おまけに、トランスジェンダーの当事者からは顰蹙を買うかもしれません。ちゃんと家もあって、仕事もあって、文章を書く時間がとれて、ある程度恋愛市場にのっていて、なんて恵まれているんだ!と。マジョリティ的で、もはや「トランスジェンダー特有の」悩みをほとんど抱えなくなっていて、ズルいじゃないか、と。本当に辛い状況にときには誰も話を聞いてくれないのだから。そうした(本人なりの)地獄を突破して余裕のある人だけが「トランスジェンダーのサンプル」としてみなされるのは不本意だ、と。

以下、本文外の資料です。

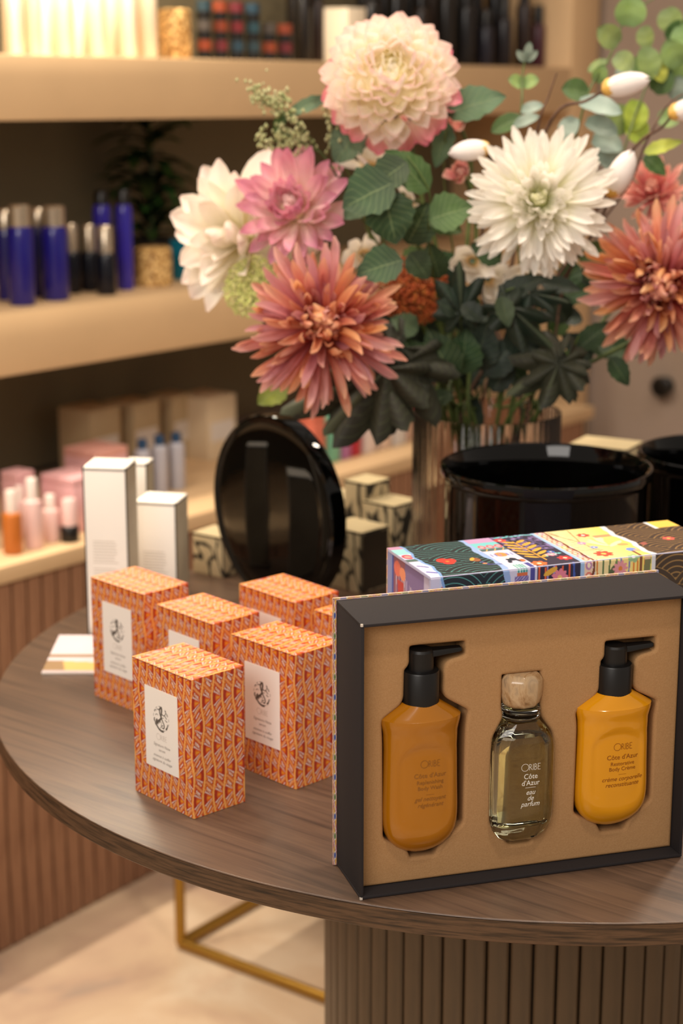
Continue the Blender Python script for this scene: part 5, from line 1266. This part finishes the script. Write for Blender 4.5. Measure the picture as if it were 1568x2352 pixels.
bottle_obj('gold_tin', 'pierced gold candle tin on the lower shelf', 'candle', 'lo', 352, 566, 84, TF + .10, goldp, goldp, .06, .97, 'pierced gold candle tins', .02)
tealm = pmat('#137a94', .35)
bottle_obj('teal_bottle', 'teal bottle right of the gold tin on the lower shelf', 'bottle', 'lo', 402, 548, 34, TF + .21, pmat('#0f5a78', .35)); box_obj('teal_box', 'bright teal box beside the cream dahlia on the lower shelf', 'box', 'lo', 432, 550, 52, TF + .12, tealm, lid=tealm)
# dark leafy plant at the back of the lower shelf
s, p = place('lo', 345, TF + .22); t = empty('potted_plant', 'dark green leafy plant at the back of the lower shelf', 'plant', p)
MB().lathe([(0, 0), (.040, 0), (.048, .07), (.044, .072), (.040, .06), (0, .06)], 24).build('pot', pmat('#1c1814', .5), t, smooth=40)
lfm = petal_mat('shelf_plant_leaf', [(0, '#0c1a0a'), (.6, '#1c3512'), (1, '#2e4a18')], var=.3); le = petal_mesh('leaf', lfm, .11, .032, .5, .1, .3, -.8, nv=7, base=.3); rr = random.Random(2)
hp = .36
MB().tube([(0, 0, .05), (.01, 0, .15), (0, .01, hp)], .004, 6).build('stem', stem_m, t)
for i in range(90):
    o = bpy.data.objects.new('leaf', le); C.objects.link(o); o.parent = t; z = .07 + hp * .80 * i / 90
    o.matrix_local = Matrix.Translation((rr.uniform(-.01, .01), 0, z)) @ Matrix.Rotation(i * 2.4, 4, 'Z') @ Matrix.Rotation(rr.uniform(.1, .9), 4, 'X') @ Matrix.Scale(rr.uniform(.7, 1.1), 4)
# worktop goods
olive = pmat('#b39d7a', .6); olive2 = pmat('#cfbb9c', .6); tl = .36
box_obj('cream_carton', 'left tall beige carton at the back of the worktop', 'box', 'ct', 193, 935, 92, tl, olive)
box_obj('cream_carton', 'second tall beige carton at the back of the worktop', 'box', 'ct', 293, 920, 82, tl, olive)
box_obj('cream_carton', 'third tall beige carton, shaded, at the back of the worktop', 'box', 'ct', 385, 905, 66, tl, olive)
box_obj('cream_carton', 'fourth and palest beige carton at the back of the worktop', 'box', 'ct', 465, 906, 92, tl - .04, olive2)
box_obj('pink_box', 'large pink box behind the taller slim white carton', 'box', 'ct', 205, 1028, 95, .20, pinkm, lid=pmat('#d99f92', .45))
box_obj('pink_box', 'pink box left of the taller slim white carton', 'box', 'ct', 148, 1090, 95, .10, pinkm, lid=pinkm)
box_obj('pink_box', 'pink box at the far left end of the worktop', 'box', 'ct', 18, 1085, 50, .16, pinkm, lid=pinkm)
bottle_obj('amber_bottle', 'amber bottle at the far left end of the worktop', 'bottle', 'ct', 0, 1130, 46, .05, pmat('#b8692a', .3), pmat('#ead6cc', .3), .35, .6)
for i, (x, yt, w_, tt) in enumerate(((50, 1102, 44, .05), (92, 1140, 40, .06), (20, 1120, 34, .12))):
    bottle_obj('pink_tube', ('tall pale pink bottle at the left of the worktop', 'shorter pale pink bottle beside the small jar', 'pale pink bottle half hidden at the far left of the worktop')[i], 'bottle', 'ct', x, yt, w_, tt, pinkl, pmat('#efdcd4', .3), .3, .6, 'pale pink bottles on the worktop')
bottle_obj('small_jar', 'small pink jar with a black base on the worktop', 'jar', 'ct', 137, 1150, 44, .035, blk2, pinkl, .62, .8)
bcap = pmat('#1b3c5c', .4); sil2 = pmat('#a9a7b0', .3)
for i, (x, yt) in enumerate(((315, 1010), (355, 1000), (395, 994))):
    bottle_obj('silver_tube', ('left silver-grey bottle with dark blue cap on the worktop', 'middle silver-grey bottle with dark blue cap on the worktop', 'right silver-grey bottle with dark blue cap on the worktop')[i], 'bottle', 'ct', x, yt, 38, .16, sil2, bcap, .17, .62, 'silver-grey bottles with dark blue caps')
for i, (x, cc, w_, yt, nm) in enumerate(((712, '#d0705a', 44, 950, 'coral'), (750, '#6fae92', 38, 930, 'mint green'), (778, '#a86a9c', 30, 950, 'mauve'), (802, '#b01c36', 30, 940, 'crimson'), (836, '#dcccc8', 40, 900, 'white'), (872, '#d8bfae', 34, 930, 'pale peach'), (905, '#cfcac8', 42, 900, 'light grey'))):
    box_obj('colour_carton', '%s carton in the row seen below the dark maple-like leaf' % nm, 'box', 'ct', x, yt, w_, .10, pmat(cc, .4), depth=.02, group='row of coloured cartons on the worktop', lid=pmat(cc, .4))
bottle_obj('pink_stopper', 'hot pink topped slim bottle left of the vase', 'bottle', 'ct', 940, 930, 18, .10, pmat('#c9a08c', .4), pmat('#c8304e', .4), .25, 1.2)
# black round knob on the right-hand wall
d = ray(1530, 885); pr = sp(S_END + .15, 0, 0); kk = (pr - CO).dot(SU) / d.dot(SU); P = CO + d * kk
t = empty('wall_knob', 'small black round knob on the wall at the right', 'knob', P, 0, None)
t.rotation_euler = (Vector(-SU)).to_track_quat('Z', 'Y').to_euler()
MB().lathe([(0, 0), (.022, 0), (.022, .004), (.008, .008), (.008, .02), (.024, .026), (.026, .034), (.02, .040), (0, .041)], 24).build('knob', blk2, t, smooth=40)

そういう意味でも、「もはやマジョリティ的に生きられるトランスジェンダー」の話は、トランスの人たちからも歓迎されないかもしれません。


だからこそ、あなたの言葉も聞いてみたい。あなたの正体を、私は知らない。トランスジェンダーかもしれないし、シスジェンダーかもしれない。ある面では、その区別はどうだっていいことだってある。

ずっと聞いてみたかった。世界がどうなっているのか。あなたは、性別をどう思う?「好き」って何?この世界を変だと思ったことがある?顕微鏡で覗いてみたい。解像度を上げてみてほしい。これは一体何なんだ?ねえ、答えてよ。答えられないのだとしたら、なぜあなたは今の今までそのまま継続して人生をやってこれたの。それとも、終わらせるのに失敗したから生きている?ねえ、何なんだよこれ。


あなたに伴走者になってほしい。そして変革者になってほしい。